Additionally, mantle plume trajectories that contain high levels of helium-3 tend to converge around these superplumes — but simulations suggest that this may be a coincidence. Mantle plumes likely pull little material from the larger superplumes; instead, they draw from the hottest part of the basal thermal boundary layer — exactly where Sharp and Olson suggest you’d find helium-3 leaking from the core.

The two researchers, in their paper, further note observed correlations between the high temperatures of mantle plumes and high amounts of helium-3. Put another way, the closer those plumes are to the core, the more likely they appear to have high levels of primordial helium. If the early mantle was deficient in helium, conclude Sharp and Olson, “our results indicate that much of the helium-3 now in the mantle once resided in the core.”

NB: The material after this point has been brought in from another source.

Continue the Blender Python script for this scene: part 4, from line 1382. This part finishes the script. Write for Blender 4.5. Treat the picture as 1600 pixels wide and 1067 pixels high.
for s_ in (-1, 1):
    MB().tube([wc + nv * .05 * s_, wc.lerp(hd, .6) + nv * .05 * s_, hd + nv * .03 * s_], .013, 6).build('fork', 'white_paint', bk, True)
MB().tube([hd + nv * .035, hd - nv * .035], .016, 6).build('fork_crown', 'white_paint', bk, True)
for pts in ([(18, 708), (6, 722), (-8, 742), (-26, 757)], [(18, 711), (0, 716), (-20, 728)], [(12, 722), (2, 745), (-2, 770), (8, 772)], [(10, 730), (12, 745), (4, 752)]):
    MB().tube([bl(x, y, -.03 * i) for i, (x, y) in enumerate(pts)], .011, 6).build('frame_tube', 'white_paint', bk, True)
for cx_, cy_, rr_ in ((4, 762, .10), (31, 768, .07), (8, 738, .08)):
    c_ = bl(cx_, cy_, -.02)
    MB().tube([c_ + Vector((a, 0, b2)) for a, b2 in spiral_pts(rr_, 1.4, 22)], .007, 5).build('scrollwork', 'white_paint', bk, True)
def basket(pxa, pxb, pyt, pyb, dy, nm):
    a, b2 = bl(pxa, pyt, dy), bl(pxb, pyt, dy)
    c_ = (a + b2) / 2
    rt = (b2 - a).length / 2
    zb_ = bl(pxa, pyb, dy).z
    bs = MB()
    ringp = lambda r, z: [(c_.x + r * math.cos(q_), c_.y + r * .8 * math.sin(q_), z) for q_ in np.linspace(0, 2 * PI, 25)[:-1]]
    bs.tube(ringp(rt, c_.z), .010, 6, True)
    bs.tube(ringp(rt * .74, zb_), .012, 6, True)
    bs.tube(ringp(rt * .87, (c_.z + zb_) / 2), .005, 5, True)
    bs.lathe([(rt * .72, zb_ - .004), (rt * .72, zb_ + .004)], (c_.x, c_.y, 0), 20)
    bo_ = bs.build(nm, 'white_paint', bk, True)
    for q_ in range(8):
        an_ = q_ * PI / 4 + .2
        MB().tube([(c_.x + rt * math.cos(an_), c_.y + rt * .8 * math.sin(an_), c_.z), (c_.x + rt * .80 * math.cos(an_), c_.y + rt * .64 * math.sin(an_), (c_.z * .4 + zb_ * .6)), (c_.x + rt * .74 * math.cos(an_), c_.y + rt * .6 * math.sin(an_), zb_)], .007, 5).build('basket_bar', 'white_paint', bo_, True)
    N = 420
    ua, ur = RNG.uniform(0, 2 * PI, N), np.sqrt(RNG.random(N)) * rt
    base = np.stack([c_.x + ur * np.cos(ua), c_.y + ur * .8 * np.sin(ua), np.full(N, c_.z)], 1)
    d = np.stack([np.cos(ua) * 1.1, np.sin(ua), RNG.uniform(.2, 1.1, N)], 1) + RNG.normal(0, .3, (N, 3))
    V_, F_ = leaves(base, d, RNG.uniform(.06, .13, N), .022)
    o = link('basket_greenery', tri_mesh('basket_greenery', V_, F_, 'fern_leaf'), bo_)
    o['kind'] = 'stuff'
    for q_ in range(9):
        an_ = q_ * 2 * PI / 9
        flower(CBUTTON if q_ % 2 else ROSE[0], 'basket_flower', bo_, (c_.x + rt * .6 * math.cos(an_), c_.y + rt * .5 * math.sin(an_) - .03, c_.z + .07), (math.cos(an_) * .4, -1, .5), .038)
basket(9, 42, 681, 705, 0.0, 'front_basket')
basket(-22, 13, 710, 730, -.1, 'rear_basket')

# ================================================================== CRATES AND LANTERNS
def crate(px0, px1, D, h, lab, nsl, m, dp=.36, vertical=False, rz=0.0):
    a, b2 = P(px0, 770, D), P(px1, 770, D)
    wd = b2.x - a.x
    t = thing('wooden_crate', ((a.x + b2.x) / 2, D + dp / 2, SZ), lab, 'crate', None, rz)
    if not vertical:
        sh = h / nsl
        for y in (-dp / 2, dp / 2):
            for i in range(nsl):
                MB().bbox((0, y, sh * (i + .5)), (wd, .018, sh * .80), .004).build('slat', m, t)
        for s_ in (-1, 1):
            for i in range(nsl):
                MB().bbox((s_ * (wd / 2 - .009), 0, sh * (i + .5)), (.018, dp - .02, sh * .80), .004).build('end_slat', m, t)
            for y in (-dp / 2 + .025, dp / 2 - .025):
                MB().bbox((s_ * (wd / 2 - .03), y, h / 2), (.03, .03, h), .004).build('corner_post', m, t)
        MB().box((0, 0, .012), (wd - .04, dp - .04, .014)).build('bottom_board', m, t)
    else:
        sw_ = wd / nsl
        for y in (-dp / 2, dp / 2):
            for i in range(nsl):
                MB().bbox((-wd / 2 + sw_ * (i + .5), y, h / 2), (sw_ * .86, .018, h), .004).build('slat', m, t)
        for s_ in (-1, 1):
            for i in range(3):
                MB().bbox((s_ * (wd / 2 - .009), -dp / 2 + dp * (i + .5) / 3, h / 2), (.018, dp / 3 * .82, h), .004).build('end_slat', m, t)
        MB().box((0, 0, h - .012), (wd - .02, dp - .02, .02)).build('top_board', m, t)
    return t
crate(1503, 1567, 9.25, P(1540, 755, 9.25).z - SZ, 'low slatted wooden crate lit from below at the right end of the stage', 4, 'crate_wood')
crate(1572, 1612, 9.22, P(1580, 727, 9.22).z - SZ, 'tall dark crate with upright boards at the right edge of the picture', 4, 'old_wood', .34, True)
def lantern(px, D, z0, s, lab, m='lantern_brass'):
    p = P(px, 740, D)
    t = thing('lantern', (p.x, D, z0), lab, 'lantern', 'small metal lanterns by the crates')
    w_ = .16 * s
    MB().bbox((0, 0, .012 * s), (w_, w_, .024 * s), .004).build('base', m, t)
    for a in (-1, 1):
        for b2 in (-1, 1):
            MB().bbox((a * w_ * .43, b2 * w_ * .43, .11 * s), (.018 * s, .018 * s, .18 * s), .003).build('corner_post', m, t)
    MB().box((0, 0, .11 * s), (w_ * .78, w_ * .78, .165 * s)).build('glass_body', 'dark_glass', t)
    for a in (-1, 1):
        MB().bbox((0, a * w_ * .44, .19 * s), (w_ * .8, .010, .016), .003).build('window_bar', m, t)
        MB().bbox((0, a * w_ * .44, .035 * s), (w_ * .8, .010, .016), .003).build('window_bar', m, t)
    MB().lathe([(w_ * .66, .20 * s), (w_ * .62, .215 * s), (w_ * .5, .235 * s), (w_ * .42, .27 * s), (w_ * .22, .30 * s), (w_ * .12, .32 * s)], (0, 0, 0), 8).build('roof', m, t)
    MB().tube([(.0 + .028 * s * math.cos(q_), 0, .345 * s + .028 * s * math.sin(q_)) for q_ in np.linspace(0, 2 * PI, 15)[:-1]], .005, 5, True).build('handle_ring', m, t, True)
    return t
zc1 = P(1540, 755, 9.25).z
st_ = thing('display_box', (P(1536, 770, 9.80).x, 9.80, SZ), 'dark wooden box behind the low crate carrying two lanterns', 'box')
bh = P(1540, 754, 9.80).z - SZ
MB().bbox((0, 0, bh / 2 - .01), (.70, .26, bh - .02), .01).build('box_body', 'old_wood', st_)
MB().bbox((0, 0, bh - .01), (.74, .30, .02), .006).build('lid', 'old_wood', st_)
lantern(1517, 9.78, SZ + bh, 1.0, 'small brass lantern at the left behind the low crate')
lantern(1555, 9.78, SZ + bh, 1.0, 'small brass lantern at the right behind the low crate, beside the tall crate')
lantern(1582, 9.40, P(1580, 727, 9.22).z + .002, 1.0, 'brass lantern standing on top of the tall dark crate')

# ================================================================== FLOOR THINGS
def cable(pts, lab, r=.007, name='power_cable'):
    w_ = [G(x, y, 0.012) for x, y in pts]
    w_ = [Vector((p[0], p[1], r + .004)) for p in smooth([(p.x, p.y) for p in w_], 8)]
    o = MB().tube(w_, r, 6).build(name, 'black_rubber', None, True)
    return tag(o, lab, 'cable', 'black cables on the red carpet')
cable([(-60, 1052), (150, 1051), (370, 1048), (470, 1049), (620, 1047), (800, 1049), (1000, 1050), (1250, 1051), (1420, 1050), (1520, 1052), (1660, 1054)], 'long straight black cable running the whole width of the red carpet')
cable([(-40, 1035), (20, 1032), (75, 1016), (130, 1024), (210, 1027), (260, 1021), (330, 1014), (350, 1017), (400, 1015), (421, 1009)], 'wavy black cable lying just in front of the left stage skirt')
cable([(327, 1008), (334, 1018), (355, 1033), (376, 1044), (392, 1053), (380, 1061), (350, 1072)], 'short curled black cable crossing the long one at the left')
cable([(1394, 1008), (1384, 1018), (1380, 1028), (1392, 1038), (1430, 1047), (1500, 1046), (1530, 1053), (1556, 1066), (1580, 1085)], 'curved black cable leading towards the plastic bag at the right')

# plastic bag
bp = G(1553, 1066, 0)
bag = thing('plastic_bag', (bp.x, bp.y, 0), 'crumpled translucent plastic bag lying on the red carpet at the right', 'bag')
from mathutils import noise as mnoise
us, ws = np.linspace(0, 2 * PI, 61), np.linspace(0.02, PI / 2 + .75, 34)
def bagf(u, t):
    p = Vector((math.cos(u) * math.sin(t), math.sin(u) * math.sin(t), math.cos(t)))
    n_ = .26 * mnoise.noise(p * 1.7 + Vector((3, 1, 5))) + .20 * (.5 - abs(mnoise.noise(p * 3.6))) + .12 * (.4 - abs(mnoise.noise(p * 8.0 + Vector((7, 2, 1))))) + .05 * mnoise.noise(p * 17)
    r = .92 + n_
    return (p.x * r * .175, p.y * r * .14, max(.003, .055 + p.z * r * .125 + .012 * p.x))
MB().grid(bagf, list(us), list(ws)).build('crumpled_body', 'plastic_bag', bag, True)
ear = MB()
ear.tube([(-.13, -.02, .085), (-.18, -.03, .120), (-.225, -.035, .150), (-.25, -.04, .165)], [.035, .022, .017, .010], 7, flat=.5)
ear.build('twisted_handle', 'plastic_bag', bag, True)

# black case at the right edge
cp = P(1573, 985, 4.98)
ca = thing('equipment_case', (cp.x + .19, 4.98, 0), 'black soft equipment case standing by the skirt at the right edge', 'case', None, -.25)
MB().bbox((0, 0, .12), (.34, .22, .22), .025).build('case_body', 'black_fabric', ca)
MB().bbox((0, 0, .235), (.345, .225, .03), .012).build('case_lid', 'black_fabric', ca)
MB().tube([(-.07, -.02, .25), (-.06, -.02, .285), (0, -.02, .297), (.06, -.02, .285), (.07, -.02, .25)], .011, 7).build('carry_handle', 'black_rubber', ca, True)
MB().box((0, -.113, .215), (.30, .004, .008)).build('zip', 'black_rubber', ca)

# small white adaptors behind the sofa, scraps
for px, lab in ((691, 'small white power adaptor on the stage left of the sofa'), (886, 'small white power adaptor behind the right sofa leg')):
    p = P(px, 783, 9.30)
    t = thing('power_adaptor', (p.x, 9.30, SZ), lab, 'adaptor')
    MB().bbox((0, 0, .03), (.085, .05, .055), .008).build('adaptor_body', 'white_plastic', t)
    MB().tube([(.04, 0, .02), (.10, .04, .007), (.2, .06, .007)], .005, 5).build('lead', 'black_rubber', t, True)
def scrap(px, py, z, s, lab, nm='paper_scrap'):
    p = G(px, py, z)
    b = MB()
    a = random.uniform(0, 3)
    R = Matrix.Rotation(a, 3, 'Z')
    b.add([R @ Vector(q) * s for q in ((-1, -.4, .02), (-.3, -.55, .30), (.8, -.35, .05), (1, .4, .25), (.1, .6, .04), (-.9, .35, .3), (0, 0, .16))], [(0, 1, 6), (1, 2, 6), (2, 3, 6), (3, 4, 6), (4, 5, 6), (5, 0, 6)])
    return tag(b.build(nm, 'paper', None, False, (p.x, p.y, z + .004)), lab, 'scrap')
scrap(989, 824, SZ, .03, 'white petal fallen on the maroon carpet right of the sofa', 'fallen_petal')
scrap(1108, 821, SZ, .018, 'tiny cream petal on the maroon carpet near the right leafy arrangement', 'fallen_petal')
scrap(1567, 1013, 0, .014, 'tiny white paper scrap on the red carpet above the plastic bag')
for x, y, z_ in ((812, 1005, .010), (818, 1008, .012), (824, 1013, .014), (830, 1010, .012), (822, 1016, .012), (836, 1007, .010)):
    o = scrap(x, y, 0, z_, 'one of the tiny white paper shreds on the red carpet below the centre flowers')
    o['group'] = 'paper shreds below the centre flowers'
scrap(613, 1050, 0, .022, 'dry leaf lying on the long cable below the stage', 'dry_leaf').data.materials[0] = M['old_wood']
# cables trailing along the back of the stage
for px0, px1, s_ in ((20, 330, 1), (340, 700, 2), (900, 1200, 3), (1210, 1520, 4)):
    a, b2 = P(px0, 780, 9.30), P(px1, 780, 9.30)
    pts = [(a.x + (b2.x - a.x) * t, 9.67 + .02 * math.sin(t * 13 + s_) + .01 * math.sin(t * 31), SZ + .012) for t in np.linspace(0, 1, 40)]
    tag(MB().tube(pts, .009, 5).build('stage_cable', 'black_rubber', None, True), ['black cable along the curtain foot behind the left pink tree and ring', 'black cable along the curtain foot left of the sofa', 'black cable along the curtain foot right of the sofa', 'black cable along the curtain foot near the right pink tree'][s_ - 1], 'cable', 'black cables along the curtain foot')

Within the context of their model framework, Sujoy Mukhopadhyay, a geochemistry professor at the University of California, Davis, agrees that the core could be leaking helium-3 into the mantle. “But the caveats and assumptions [involved] may mean that their model is not applicable to the real Earth,” he says, adding that the paper was “upfront, honest and refreshing in terms of not trying to over-interpret the model results.”

Sharp and Olson suggest that if their model is correct, they would expect to also find heavier noble gases — such as xenon-129 — leaking from the core as well. But they note that the model is predicated on three assumptions: Proto-Earth must have reached a critical size threshold while the solar nebula was still intact, helium must have successfully partitioned into the core-forming metals, and the early mantle must have degassed very efficiently.

“Individually, each of these particulars is reasonably probable, but the combination of all three is less so,” they write.